One of the biggest draws of Python is its expansive ecosystem of third-party packages. If there is a task you want to pull off—file format conversion, scraping and restructuring web pages, linear regression, you name it—odds are that one or more packages in the Python Package Index will fill your need.

The hard part is managing the accumulation of packages in a given Python installation. It’s all too easy to thoughtlessly install dozens of packages and in time end up with a Python environment fraught with conflicts between older and newer versions of tools, making work harder than it needs to be.

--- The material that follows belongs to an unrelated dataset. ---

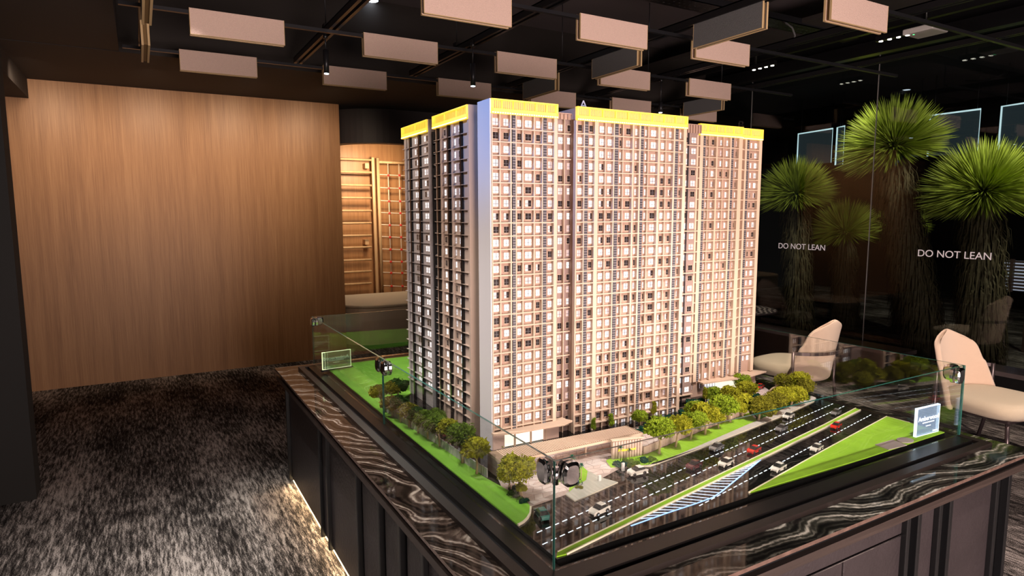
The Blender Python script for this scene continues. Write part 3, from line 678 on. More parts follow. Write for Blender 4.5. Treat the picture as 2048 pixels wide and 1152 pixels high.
cars = [('car_green', (1083, 1034), 1.35, 'dark green model car leaving the plaza at the near left', 1.0),
        ('car_white', (1199, 1026), 0, 'white model car nearest on the upper road below the grey ramp', 1.0),
        ('car_white', (1275, 950), 3.05, 'white model car turning in beside the entrance wall', 1.0),
        ('car_maroon', (1388, 936), 0, 'dark maroon model car in the middle lane', .95),
        ('car_silver', (1433, 900), 0, 'silver-white model car beside the pavement below the third lawn tree', .95),
        ('car_white', (1452, 931), 0, 'white model car in the lane next to the green reservation', .95),
        ('car_red', (1508, 905), 0, 'red model car in the lane above the green reservation', .9),
        ('car_silver', (1563, 861), 0, 'grey model car in the middle of the upper road', .9),
        ('car_white', (1577, 836), 0, 'white model car near the pavement end on the upper road', .9),
        ('car_silver', (1672, 829), 0, 'small pale silver model car at the far tip of the reservation', .85),
        ('car_white', (1557, 941), 0, 'white model car nearest on the lower road beside the lawn', .95),
        ('car_white', (1633, 901), 0, 'white model car in the middle of the lower road', .9),
        ('car_red', (1672, 856), 0, 'red model car farthest along the lower road', .85),
        ('car_red', (1519, 778), 3.4, 'red model car parked beyond the right end of the tower', .85),
        ('car_white', (1392, 813), .3, 'white model car parked before the tower behind the yellow trees', .85),
        ('car_maroon', (891, 882), 1.2, 'dark red model car parked behind the white fence', .9)]
for paint, px, rz, lab, s_ in cars:
    p = onz(*px, ZB); rot = RA if rz == 0 else rz
    if rz == 0: rot = RA + math.pi
    if paint not in protos:
        q = make_car(paint, lab, 'model cars'); protos[paint] = q; q.location = (p.x, p.y, ZB+.001); q.rotation_euler.z = rot; q.scale = (s_,)*3
    else: q = dup(protos[paint], (p.x, p.y, ZB+.001), rot, lab, 'model cars', s_)
    if px[0] in (1275, 1519, 1392): q.location.z = ZB+.0035
# ---------------------------------------------------------------- the tower model
TP = Vector((.2690, .8730)); TA = -.01765; TU = Vector((math.cos(TA), math.sin(TA))); TN = Vector((-TU.y, TU.x)); ZT = 2.2975 - ZB
def S(px, py=327, off=0):
    d = ray(px, py); q0 = TP+TN*off; c = Vector((CAMC.x, CAMC.y)); t = (q0-c).dot(TN)/Vector((d.x, d.y)).dot(TN)
    return (c+Vector((d.x, d.y))*t-TP).dot(TU)
TW = thing('apartment_tower_model', 'tall cream and pink scale model of an apartment block with glowing yellow crown', 'building model', (TP.x, TP.y, ZB), TA)
rt_ = random.Random(11)
ROW0, PITCH = 2.2106-ZB, .0543
def rowz(k): return ROW0-PITCH*k
segs = [('a', 0, .317, 0.0, ZT, .111), ('b', .317, .415, .035, 2.250-ZB, .3), ('c', .415, 1.052, 0.0, ZT, .3), ('d', 1.052, 1.271, .125, 2.262-ZB, .3), ('e', 1.271, 1.602, .1415, ZT, .4), ('f', 1.602, 1.774, .165, ZT, .4)]
RW = .018                                                        # recess of the wall behind fins and slabs
for nm, a, c_, off, zt, dp in segs:
    b = MB().box((a+(.002 if nm != 'a' else 0), off+RW, 0.0), (c_, max(off+RW+.05, dp), zt-.004))
    b.obj('block', 'facade_pink_shade' if nm in 'bd' else 'facade_pink', TW)
# body behind
MB().prism([(.035, .105), (1.74, .24), (1.70, .62), (.42, .62), (.35, 1.01), (.035, 1.01)], 0, 2.235-ZB).obj('core', 'facade_tan', TW)
# plain gable end (looks blue-grey under the cool spot)
tag(MB().box((-.004, 0, 0), (.004, .111, ZT)).obj('gable_wall', 'facade_white', TW), 'smooth plain grey-blue end wall')
# windows -----------------------------------------------------------------
def win_frame():
    b = MB(); t = .07
    b.box((0, -.0022, 0), (1, .0006, .06), 0); b.box((0, -.0022, .94), (1, .0006, 1), 0); b.box((0, -.0022, 0), (t, .0006, 1), 0); b.box((1-t, -.0022, 0), (1, .0006, 1), 0)
    b.box((.47, -.0016, .06), (.53, .0004, .94), 1); b.box((t, -.0016, .40), (1-t, .0004, .45), 1)
    return b.mesh('window', ['facade_cream', 'mullion'])
WF = win_frame()
PM = {k: MB().box((.05, -.0008, .05), (.95, .0002, .95)).mesh('pane', k) for k in ('pane_bright', 'pane_soft', 'pane_pink', 'pane_dark')}
# a dark pane with one half still lit (open sash)
hp = MB(); hp.box((.05, -.0008, .05), (.5, .0002, .95), 0); hp.box((.5, -.0004, .05), (.95, .0002, .95), 1); PM['half'] = hp.mesh('pane', ['pane_pink', 'pane_dark'])
wlist = []
def pick(): 
    r = rt_.random()
    return 'pane_bright' if r < .47 else 'pane_soft' if r < .60 else 'half' if r < .70 else 'pane_pink' if r < .76 else 'pane_dark'
WH = .0300
def wcol(s0, s1, off, k0=0, k1=25, state=None):
    for k in range(k0, k1):
        st = unit.get((round(s0, 1), k)) if state is None else state
        wlist.append((s0, s1, off, k, pick() if st is None else st))
unit = {}
def cols(pxs, off, row_y, k0=0, k1=25):
    o_ = off+RW
    for x0, x1 in pxs:
        a, c_ = S(x0, row_y, o_), S(x1, row_y, o_); key = rt_.random()
        wcol(a, c_, o_, k0, k1)
z6 = lambda x: 970+x/3.84
z5 = lambda x: 1200+x/3.84
z4 = lambda x: 1100+x/4.8
z3 = lambda x: 1380+x/4.8
cols([(z6(a), z6(b_)) for a, b_ in ((55, 108), (138, 182), (243, 283), (303, 358), (388, 422), (480, 520))], 0, 327, 0, 24)
cols([(z6(557), z6(597)), (z6(625), z6(675))], .035, 327, 0, 25)
cols([(z4(a), z4(b_)) for a, b_ in ((262, 305), (372, 410), (470, 522), (548, 600))], 0, 290, 0, 25)
cols([(z5(a), z5(b_)) for a, b_ in ((147, 170), (195, 235), (266, 290), (342, 368), (386, 430), (465, 497), (525, 555), (610, 628))], 0, 292, 0, 26)
cols([(z3(-45), z3(-14)), (z3(6), z3(55))], .125, 310, 0, 25)
cols([(z3(a), z3(b_)) for a, b_ in ((81, 92), (155, 180), (200, 245))], .1415, 310, 0, 25)
cols([(z3(a), z3(b_)) for a, b_ in ((283, 315), (340, 380), (434, 460))], .1415, 310, 0, 24)
cols([(z3(a), z3(b_)) for a, b_ in ((507, 525), (578, 590), (612, 645))], .165, 310, 0, 23)
# windows of one flat share their light: neighbours copy about half of the time
res = {}
for i, (s0, s1, off, k, st) in enumerate(wlist):
    prev_ = res.get((k, 'st'))
    if prev_ and abs(prev_[0]-s0) < .055 and rt_.random() < .62: st = prev_[1]
    res[(k, 'st')] = (s0, st); wlist[i] = (s0, s1, off, k, st)
def wdist(w_):
    p = TP+TU*(w_[0])+TN*w_[2]; return (Vector((p.x, p.y, ZB+rowz(w_[3])))-CAMC).length / (w_[1]-w_[0])**.5
order = sorted(wlist, key=wdist)
rest = order[290:]
for s0, s1, off, k, st in order[:290]:
    o = link('window', WF, TW, None, (s0, off, rowz(k)-WH/2), 0, (s1-s0, 1, WH)); link('pane', PM[st], o)
def stuff_windows(name, lst, parent, fn):
    b = MB(); names = ['facade_cream', 'mullion', 'pane_bright', 'pane_soft', 'pane_pink', 'pane_dark']
    for it in lst:
        s0, s1, off, k, st = it; M_ = fn(it)
        for i, (x0, x1, z0, z1, y0, mi) in enumerate(((0, 1, 0, .06, -.0022, 0), (0, 1, .94, 1, -.0022, 0), (0, .08, .06, .94, -.0022, 0), (.92, 1, .06, .94, -.0022, 0), (.47, .53, .06, .94, -.0016, 1), (.08, .92, .40, .45, -.0015, 1))):
            b.add([M_ @ Vector(p) for p in ((x0, y0, z0), (x1, y0, z0), (x1, y0, z1), (x0, y0, z1))], [(0, 1, 2, 3)], mi)
        if st == 'half':
            b.add([M_ @ Vector(p) for p in ((.05, -.0008, .05), (.5, -.0008, .05), (.5, -.0008, .95), (.05, -.0008, .95))], [(0, 1, 2, 3)], 4)
            b.add([M_ @ Vector(p) for p in ((.5, -.0008, .05), (.95, -.0008, .05), (.95, -.0008, .95), (.5, -.0008, .95))], [(0, 1, 2, 3)], 5)
        else: b.add([M_ @ Vector(p) for p in ((.05, -.0008, .05), (.95, -.0008, .05), (.95, -.0008, .95), (.05, -.0008, .95))], [(0, 1, 2, 3)], names.index(st))
    return b.obj(name, names, parent, 'stuff')
stuff_windows('far_windows', rest, TW, lambda it: Matrix.Translation((it[0], it[2], rowz(it[3])-WH/2)) @ Matrix.Diagonal((it[1]-it[0], 1, WH, 1)))
# fins, slabs, louvre strips ------------------------------------------------
def fin(s, wd, off, zt=None, z0=0.0, mt='facade_cream', pr=0):
    MB().box((s-wd/2, off-pr, z0), (s+wd/2, off+RW+.002, (zt or 2.240-ZB))).obj('pilaster', mt, TW)
F = lambda px, py, off: S(px, py, off)
fin(.004, .008, 0)
for x0, x1 in ((195, 205), (238, 241), (440, 445), (530, 556)): a, c_ = F(z6(x0), 327, 0), F(z6(x1), 327, 0); fin((a+c_)/2, max(c_-a, .004), 0, None, .07)
for x in (120, 295, 383): fin(F(z6(x), 327, 0), .005, 0.004, None, .07)
for x in (612, 685): fin(F(z6(x), 327, .035), .003, .037, 2.25-ZB)
for x0, x1 in ((250, 260), (326, 334), (430, 465), (612, 622)): a, c_ = F(z4(x0), 290, 0), F(z4(x1), 290, 0); fin((a+c_)/2, c_-a, 0)
for x in (540, 708): fin(F(z4(x), 290, 0), .004, .004)
for x0, x1 in ((250, 262), (302, 314), (446, 462), (566, 578), (641, 664)): a, c_ = F(z5(x0), 292, 0), F(z5(x1), 292, 0); fin((a+c_)/2, c_-a, 0)
for x in (376, 512): fin(F(z5(x), 292, 0), .004, .004)
fin(F(z3(-2), 310, .125), .0016, .131, 2.25-ZB, 0, 'strip_glass'); 
for x0, x1 in ((65, 80), (95, 126), (252, 266), (384, 398), (468, 503)): a, c_ = F(z3(x0), 310, .1415), F(z3(x1), 310, .1415); fin((a+c_)/2, c_-a, .1415, None, .09)
for x in (190, 327): fin(F(z3(x), 310, .1415), .004, .146, None, .09)
for x0, x1 in ((528, 546), (662, 690)): a, c_ = F(z3(x0), 310, .165), F(z3(x1), 310, .165); fin((a+c_)/2, c_-a, .165, None, .09)
def lstrip(s0, s1, off, z0=0.0):
    o = MB().box((s0, off+.002, z0), (s1, off+.010, 2.238-ZB)).obj('louvre_strip', 'strip_glass', TW); b = MB(); z = z0+.004
    while z < 2.23-ZB: b.box((s0+.001, off+.0005, z), (s1-.001, off+.0022, z+.0042)); z += .0112
    b.obj('louvres', 'strip_slat', o, 'stuff')
for x0, x1 in ((212, 237), (448, 476)): lstrip(F(z6(x0), 327, 0), F(z6(x1), 327, 0), 0, .07)
lstrip(F(z4(335), 290, 0), F(z4(370), 290, 0), 0); lstrip(F(z4(626), 290, 0), F(z4(660), 290, 0), 0)
for x0, x1 in ((316, 338), (580, 604)): lstrip(F(z5(x0), 292, 0), F(z5(x1), 292, 0), 0)
for x0, x1 in ((128, 150), (399, 421)): lstrip(F(z3(x0), 310, .1415), F(z3(x1), 310, .1415), .1415, .09)
lstrip(F(z3(550), 310, .165), F(z3(570), 310, .165), .165, .09)
for nm, a, c_, off, zt, dp in segs:
    me = MB().box((a+.001, off+(.001 if nm not in 'bd' else .004), -.0024), (c_-.001, off+RW+.001, .0024)).mesh('floor_slab', 'facade_cream')
    kk = 24 if nm == 'a' else 25 if nm in 'bcd' else 22
    for k in range(kk if nm not in 'bd' else 0, -1, -1) if False else range(kk):
        if nm in 'bd' and k % 2: continue
        link('floor_slab', me, TW, None, (0, 0, rowz(k)-.0262))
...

Python comes with an automated system for keeping a package set local to a given Python project. Virtual environments—courtesy of the virtualenv tool in Python 2 and venv in Python 3—can be used to create a separate, isolated instance of the Python runtime for a project, with its own complement of packages.

In this article we’ll walk through some of the common mistakes people make—and gotchas they succumb to—when working with virtual environments in Python. 

Do use Python virtual environments 

The first common mistake Python programmers make with virtualenv or venv is to just not bother with it. If all you’re doing is throwing together a quick-and-dirty script to do one little thing, why bother setting up a virtual environment at all?

Trouble is, that “one little thing” often turns out to be much, much more. As your mastery of Python grows, you’ll inevitably end up pulling in more third-party modules to accomplish more sophisticated work. What’s more, you’ll find it increasingly difficult to deal with dependencies on earlier versions of packages, one of the key problems virtual environments were created to solve.

Some people also wrinkle their noses at using virtualenv or venv because each virtual environment is its own little copy of the Python runtime, taking up about 25MB. But disk space is ridiculously cheap these days, and removing a virtual environment is as blissfully simple as deleting its directory (no side effects). Plus, if you have multiple tasks that share a common set of packages, you can use the same virtual environment for those tasks.

Do use virtualenvwrapper to manage Python virtual environments

One way to make virtual environments less burdensome is to use virtualenvwrapper. This tool allows you to manage all of the virtual environments in your workspace from a single, central command-line app.

A word of advice on virtual environment creation: Don’t name the directory of your virtual environment venv—or, for that matter, the name of any other package you want to use in the virtual environment. This can have unpredictable effects on imports later. Use a name that describes your project unambiguously.

Don’t share virtual environments between projects

If you have multiple projects that have roughly the same requirements, it might seem like a good idea to create a single virtual environment that both projects can share. Don’t do it.

This is a bad idea for plenty of reasons, but two will suffice. One, it’s all too likely that one of the projects in question will suddenly have requirements that break the other project. The whole point of virtual environments is to isolate each …….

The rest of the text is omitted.